Poorly thought out verdicts
The Hindu's editorials are more often than not garnished with self-evident truths. Many are vapid and show which way the paper leans,
says an uncharitable DARIUS NAKHOONWALA. The Hoot~s new column on editorials papers write.
You don’t say!
Darius Nakhoonwala
The Hindu writes editorials on a huge array of subjects. But more often than not these are garnished with self-evident truths. Many are vapid and show which way the paper leans, replete with needless adjectives that reflect the prejudices of the writer. All too often they are added with half-facts. That, at any rate, is the overall impression the long suffering Darius gets when he reads them. Not from all of them, of course, but enough to make you wonder: who writes these things?
Given below are some samples of paucity of depth and analysis in this highly opinionated paper's opinions.
Writing on the Lok Sabha by-elections last month in Karnataka, the paper started off with this gem: "A united opposition is not necessarily a stronger opposition." The point it was making was that despite the coming together of the Bharatiya Janata Party and the Janata Dal (Secular), it was the Congress that won the seats. Why? Because "opportunistic alliances of the kind struck by the BJP and the JD(S) inspire no confidence in voters." Any intelligent reader knows that. For a paper that sells more than a lakh copies in Bangalore and is trying to sell double that, a deeper, constituency analysis was needed. Instead, the reader got these vapid generalities.
Then there was the edit on the VHP being stopped by the UP Government from carrying out some event. This is what the paper wrote: "It is a pattern with bullies that they back off when challenged." I see. How informative. The paper then praised the Government for arresting the leaders. It then went on to give what it said was the real story, namely, that the VHP had tried to make political capital out of a routine ritual. In support, though, it relied only on its reports. Citing some others would have made the edit much better.
The edit on the financial markets (and their thumbs-down to the Food Security Bill) the next day was not much better. This is what the paper said: "…big institutional investors have an inherent bias against welfare expenditure. Psychologically, market players seem to assume that any welfare scheme is bad for capital. This is a flawed assumption because the history of the market economy in the West clearly shows that a strong welfare framework has played an integral part in the expansion of capitalism." Oh dear! Which ignoramus wrote this and why was it allowed to go if not prejudice? I mean, what was the edit saying?
On August 31, the paper turned to the Land Acquisition, Rehabilitation and Resettlement Bill passed by the Lok Sabha and said it was major improvement. That it is in many ways. But does it not have any weaknesses? It does. Several. But the only one that the paper could find was the one about land being acquired for building infrastructure in PPP projects. "Instead of insisting that companies take responsibility for acquiring the land they need for their projects - at whatever price the market demands - just as they do other factors of production, the government will continue to wield its power of eminent domain on their behalf." Clearly, the writer has never heard of economic benefits as opposed to merely commercial ones.

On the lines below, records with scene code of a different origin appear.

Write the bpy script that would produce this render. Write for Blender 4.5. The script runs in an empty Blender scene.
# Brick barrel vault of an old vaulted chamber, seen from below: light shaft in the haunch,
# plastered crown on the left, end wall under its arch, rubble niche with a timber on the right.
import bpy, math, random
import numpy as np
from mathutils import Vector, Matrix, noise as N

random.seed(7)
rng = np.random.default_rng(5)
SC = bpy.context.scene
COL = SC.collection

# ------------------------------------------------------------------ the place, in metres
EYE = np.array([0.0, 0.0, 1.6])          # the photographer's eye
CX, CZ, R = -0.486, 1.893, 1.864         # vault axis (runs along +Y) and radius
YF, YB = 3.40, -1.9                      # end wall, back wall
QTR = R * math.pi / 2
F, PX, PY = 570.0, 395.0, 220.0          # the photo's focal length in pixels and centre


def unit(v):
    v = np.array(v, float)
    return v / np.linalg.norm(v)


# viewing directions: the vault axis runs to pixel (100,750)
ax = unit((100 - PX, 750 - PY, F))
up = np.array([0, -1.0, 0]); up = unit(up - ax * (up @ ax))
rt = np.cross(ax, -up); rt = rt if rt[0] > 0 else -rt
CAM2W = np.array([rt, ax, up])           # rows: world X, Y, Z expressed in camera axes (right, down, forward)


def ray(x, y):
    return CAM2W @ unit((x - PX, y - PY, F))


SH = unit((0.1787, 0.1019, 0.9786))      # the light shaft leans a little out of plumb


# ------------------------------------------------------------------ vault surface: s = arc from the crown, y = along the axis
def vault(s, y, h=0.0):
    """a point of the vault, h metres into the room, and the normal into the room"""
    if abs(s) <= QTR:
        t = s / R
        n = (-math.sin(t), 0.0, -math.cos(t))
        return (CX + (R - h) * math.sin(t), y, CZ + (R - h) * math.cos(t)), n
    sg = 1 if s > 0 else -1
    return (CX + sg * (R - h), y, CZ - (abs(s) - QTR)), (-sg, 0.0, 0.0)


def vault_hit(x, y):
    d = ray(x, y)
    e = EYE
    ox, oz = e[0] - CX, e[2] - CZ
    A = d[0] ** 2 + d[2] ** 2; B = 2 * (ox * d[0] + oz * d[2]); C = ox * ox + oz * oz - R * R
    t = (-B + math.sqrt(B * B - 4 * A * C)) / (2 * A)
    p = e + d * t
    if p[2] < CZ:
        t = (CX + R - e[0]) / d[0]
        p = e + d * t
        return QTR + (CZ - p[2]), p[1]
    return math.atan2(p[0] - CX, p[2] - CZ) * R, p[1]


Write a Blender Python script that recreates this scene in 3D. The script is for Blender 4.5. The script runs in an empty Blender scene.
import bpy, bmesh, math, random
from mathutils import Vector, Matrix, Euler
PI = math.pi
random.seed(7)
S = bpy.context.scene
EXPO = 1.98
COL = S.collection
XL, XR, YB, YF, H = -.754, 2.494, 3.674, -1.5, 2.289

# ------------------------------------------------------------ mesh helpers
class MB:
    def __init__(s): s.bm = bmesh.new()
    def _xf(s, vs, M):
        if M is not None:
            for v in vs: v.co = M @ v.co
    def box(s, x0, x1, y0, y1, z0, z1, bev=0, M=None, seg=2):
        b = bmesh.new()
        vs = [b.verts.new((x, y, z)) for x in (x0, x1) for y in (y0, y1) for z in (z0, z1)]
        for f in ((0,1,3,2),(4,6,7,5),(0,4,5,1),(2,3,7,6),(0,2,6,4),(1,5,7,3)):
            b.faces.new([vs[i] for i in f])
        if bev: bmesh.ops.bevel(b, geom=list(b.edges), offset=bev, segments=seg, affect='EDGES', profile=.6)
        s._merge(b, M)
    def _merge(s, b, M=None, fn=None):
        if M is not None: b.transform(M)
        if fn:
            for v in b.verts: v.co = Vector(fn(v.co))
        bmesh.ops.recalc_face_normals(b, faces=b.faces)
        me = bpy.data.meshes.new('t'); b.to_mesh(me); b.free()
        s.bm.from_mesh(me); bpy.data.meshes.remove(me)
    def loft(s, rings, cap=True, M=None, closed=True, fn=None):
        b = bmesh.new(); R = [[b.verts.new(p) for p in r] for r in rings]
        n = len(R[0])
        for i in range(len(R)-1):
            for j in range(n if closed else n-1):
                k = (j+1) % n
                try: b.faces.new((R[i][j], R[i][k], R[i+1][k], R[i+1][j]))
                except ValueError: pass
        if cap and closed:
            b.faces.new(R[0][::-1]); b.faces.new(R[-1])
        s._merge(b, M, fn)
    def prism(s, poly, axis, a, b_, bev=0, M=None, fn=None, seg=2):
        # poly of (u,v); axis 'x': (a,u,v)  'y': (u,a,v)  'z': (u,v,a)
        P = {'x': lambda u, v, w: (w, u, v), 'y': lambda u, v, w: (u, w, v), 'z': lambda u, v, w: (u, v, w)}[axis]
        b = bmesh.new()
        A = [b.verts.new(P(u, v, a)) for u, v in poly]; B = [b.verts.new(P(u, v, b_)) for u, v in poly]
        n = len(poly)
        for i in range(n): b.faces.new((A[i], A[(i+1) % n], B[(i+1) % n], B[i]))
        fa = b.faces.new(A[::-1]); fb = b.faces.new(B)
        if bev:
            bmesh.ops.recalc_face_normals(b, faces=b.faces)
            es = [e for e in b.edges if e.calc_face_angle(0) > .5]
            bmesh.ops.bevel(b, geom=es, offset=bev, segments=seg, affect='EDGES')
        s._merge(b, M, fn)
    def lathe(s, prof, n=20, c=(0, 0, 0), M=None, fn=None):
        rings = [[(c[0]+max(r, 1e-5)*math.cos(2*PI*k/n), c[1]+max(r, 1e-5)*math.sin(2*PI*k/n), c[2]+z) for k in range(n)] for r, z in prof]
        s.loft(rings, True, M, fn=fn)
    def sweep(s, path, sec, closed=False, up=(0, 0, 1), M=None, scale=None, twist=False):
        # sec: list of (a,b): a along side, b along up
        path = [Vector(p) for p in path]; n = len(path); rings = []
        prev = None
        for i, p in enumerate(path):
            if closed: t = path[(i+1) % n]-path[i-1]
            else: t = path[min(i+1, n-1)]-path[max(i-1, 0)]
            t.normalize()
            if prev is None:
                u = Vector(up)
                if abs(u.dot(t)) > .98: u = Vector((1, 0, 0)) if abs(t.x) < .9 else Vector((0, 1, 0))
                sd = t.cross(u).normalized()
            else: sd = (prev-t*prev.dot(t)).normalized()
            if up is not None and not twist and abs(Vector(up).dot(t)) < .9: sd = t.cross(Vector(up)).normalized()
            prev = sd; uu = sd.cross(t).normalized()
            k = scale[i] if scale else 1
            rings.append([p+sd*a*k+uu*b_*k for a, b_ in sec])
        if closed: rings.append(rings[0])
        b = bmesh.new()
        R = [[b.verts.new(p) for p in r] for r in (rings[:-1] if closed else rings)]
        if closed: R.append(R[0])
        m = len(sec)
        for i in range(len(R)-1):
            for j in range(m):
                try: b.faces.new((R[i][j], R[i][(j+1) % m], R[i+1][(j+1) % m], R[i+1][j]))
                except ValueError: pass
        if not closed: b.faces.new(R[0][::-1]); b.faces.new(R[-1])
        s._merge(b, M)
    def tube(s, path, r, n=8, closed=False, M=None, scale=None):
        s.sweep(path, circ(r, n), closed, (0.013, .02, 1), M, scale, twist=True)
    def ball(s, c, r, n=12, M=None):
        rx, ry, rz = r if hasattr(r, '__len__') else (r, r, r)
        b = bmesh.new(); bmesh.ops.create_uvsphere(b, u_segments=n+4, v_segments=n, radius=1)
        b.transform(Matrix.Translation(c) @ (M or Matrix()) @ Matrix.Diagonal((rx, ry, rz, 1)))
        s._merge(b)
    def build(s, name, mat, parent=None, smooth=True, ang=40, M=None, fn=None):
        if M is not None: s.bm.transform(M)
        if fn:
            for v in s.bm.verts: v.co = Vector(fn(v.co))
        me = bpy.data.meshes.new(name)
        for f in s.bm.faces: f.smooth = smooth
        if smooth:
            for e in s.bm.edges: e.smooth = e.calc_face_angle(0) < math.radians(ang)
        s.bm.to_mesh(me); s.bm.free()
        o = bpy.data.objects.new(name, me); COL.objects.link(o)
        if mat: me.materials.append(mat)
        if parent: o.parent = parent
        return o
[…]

On the 2012 Delhi gang rape case, the paper wrote a long edit which did not mention the victims at all, and in that sense was a truly one-sided edit. It had this to say: "the Sessions Court's decision to hang all four adult accused to death marks a step back - since it will have the effect of substituting the need for greater social, legal and even political efforts to tackle the epidemic of crimes against women with the false comfort of retribution." Who said it was false? Why not ask the families of the victims? "Death to sexual offenders is not the answer. Appellate courts must now swiftly intervene, reverse the trial court's judgment and sentence all four convicts in the case to an actual lifetime in prison." Must? Really?
One final word, on the edit on Narendra Modi's becoming the BJP's saviour. The paper could find no fault with the decision except to say that "for the existing party leadership, the biggest concern is its own future under Mr Modi, who has so far shown himself to be unaccommodating of the smallest dissent." Just like Indira Gandhi, Rajiv Gandhi and Sonia Gandhi no?